Martin Schulze Wessel darüber, warum Putin kein Betriebsunfall ist

Stand: 16.06.2023 16:30 Uhr

Der Osteuropa- Experte Martin Schulze Wessel spricht über sein Sachbuch "Der Fluch des Imperiums". Mit diesem hebt er sich wohltuend von den häufigen Analysen der viel zitierten "russischen Seele" ab.

Was ist los mit Russland, was ist los mit Wladimir Putin, wie konnte es so weit kommen und wo führt das hin? Diese Fragen brennen. Es mangelt nicht an allerhand sich widersprechenden Beantwortern. Der Osteuropa- Experte Martin Schulze Wessel hat seinem aufschlussreichen Buch "Der Fluch des Imperiums" den Untertitel "Die Ukraine, Polen und der Irrweg in der russischen Geschichte" gegeben.
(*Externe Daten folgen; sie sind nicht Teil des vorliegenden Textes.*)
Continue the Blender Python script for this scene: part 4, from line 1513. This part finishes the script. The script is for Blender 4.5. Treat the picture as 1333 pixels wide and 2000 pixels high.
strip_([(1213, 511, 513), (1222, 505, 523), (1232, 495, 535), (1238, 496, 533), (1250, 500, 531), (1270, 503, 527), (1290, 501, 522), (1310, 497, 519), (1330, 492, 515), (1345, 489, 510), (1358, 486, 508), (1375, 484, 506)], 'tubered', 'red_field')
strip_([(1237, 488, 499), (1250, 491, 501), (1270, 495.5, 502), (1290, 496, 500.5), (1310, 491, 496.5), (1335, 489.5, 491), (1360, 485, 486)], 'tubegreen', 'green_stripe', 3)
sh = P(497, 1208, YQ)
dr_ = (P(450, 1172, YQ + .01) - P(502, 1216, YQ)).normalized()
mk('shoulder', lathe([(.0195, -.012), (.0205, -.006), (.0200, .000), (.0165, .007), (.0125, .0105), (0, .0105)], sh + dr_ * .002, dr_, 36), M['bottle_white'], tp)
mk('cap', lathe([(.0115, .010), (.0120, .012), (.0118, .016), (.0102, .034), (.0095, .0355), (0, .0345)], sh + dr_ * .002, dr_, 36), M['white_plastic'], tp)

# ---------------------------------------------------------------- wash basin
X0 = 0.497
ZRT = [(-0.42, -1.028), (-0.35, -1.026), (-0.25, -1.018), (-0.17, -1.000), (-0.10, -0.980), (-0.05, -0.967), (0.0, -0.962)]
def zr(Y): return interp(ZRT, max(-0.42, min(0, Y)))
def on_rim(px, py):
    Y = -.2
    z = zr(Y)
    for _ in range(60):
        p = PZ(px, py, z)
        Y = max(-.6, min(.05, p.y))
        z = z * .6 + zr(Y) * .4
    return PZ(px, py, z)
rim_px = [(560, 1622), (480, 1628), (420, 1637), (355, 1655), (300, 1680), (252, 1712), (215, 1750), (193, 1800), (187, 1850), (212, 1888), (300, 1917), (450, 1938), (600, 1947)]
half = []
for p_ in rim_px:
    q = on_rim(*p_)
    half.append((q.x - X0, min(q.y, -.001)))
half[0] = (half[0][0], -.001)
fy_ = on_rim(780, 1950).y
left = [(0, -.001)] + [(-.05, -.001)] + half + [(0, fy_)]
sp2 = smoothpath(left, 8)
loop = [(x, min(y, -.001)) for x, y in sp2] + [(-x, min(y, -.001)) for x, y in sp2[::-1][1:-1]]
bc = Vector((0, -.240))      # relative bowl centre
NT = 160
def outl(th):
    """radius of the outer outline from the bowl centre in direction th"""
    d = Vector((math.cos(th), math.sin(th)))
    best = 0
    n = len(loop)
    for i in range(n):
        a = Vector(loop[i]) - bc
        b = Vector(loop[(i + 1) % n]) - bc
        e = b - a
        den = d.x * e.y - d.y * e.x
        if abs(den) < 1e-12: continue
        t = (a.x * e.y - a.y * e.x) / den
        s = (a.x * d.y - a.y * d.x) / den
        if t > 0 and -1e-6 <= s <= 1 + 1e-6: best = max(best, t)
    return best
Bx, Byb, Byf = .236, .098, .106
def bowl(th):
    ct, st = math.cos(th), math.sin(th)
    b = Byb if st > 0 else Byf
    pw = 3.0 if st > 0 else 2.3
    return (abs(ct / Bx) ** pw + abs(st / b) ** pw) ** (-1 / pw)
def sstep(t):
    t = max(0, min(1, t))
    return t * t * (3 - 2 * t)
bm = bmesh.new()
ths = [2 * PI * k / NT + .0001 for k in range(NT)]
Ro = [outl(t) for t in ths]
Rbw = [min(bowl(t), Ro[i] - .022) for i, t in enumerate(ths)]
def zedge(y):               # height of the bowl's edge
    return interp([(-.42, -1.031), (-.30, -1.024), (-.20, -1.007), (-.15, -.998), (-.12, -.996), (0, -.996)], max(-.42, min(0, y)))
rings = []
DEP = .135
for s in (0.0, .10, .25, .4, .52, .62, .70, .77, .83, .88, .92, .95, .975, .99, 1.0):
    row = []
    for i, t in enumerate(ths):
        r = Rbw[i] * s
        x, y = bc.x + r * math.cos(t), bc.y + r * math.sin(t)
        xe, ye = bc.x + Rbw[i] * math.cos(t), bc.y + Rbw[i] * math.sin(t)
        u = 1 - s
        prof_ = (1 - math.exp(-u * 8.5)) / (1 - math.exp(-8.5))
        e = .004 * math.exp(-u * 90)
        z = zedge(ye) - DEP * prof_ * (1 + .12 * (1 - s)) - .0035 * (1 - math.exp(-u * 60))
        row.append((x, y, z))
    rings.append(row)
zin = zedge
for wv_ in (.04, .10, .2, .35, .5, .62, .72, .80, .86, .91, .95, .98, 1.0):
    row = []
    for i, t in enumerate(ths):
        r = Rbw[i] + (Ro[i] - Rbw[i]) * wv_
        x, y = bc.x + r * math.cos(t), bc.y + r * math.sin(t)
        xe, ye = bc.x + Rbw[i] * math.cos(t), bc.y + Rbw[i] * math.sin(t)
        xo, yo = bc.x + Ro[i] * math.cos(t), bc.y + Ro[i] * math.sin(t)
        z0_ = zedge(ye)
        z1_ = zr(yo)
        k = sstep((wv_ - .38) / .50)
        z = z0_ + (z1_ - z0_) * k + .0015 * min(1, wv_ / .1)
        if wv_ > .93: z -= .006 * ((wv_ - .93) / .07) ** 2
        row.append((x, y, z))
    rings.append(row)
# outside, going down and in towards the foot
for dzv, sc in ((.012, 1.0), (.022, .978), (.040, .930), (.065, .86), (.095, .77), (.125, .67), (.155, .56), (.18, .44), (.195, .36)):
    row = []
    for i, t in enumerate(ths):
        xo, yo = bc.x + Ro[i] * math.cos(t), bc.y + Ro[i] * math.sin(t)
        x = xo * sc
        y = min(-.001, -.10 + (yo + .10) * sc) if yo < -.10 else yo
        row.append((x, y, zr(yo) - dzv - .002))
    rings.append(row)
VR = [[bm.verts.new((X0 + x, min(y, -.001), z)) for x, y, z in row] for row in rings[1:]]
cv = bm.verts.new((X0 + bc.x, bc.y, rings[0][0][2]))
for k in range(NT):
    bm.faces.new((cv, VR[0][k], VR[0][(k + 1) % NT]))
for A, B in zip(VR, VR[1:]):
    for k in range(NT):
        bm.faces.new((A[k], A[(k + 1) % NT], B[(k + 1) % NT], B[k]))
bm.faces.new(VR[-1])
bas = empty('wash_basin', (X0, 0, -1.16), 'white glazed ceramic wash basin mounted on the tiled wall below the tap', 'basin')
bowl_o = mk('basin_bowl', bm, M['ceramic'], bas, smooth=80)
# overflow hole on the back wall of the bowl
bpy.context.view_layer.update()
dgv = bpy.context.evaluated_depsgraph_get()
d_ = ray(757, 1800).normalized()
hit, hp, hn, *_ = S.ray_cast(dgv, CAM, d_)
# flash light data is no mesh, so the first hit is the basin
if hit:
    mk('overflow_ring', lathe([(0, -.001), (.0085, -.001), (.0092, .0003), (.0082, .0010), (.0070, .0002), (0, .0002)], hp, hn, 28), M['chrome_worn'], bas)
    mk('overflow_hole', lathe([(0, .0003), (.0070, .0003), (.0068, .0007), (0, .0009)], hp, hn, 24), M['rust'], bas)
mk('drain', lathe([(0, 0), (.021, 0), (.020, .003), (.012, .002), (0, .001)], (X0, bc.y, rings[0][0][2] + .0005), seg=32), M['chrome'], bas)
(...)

Er orientiert sich an geschichtliche Fakten und erläutert im Gespräch mit historischen Hintergründen einleuchtend, warum Putin kein Betriebsunfall ist, sondern die logische Konsequenz aus dem "Fluch des Imperiums".

Was hat den Anstoß zu Ihrem Buch gegeben?

Martin Schulze Wessel: Es gab zwei Fragen, die mich vorwärts getrieben haben: Als der Krieg begann, haben wir uns in zwei Punkten in Deutschland fundamental getäuscht. Zum einen hat niemand diesen Krieg für möglich gehalten, niemand oder kaum jemand hat gedacht, dass Russland wirklich angreifen würde, und niemand hat es für möglich gehalten, dass die Ukraine sich erfolgreich verteidigt. Für mich als Historiker war die Frage: Was sind die historischen Ursachen dafür, dass Putin diesen Krieg geführt hat, und was sind die historischen Ursachen dafür, dass die Ukraine sich so erfolgreich verteidigt? Da gibt es offenbar schon eine lange Nationsgeschichte der Ukraine, die diesen Gemeinschaftssinn hervorgebracht hat.

Worin besteht der Fluch?

"Der Fluch des Imperiums" - Cover des Sachbuches von Martin Schulze Wessel © C. H. Beck
Das politische Sachbuch "Der Fluch des Imperiums" kostet 28 Euro im C.H. Beck Verlag.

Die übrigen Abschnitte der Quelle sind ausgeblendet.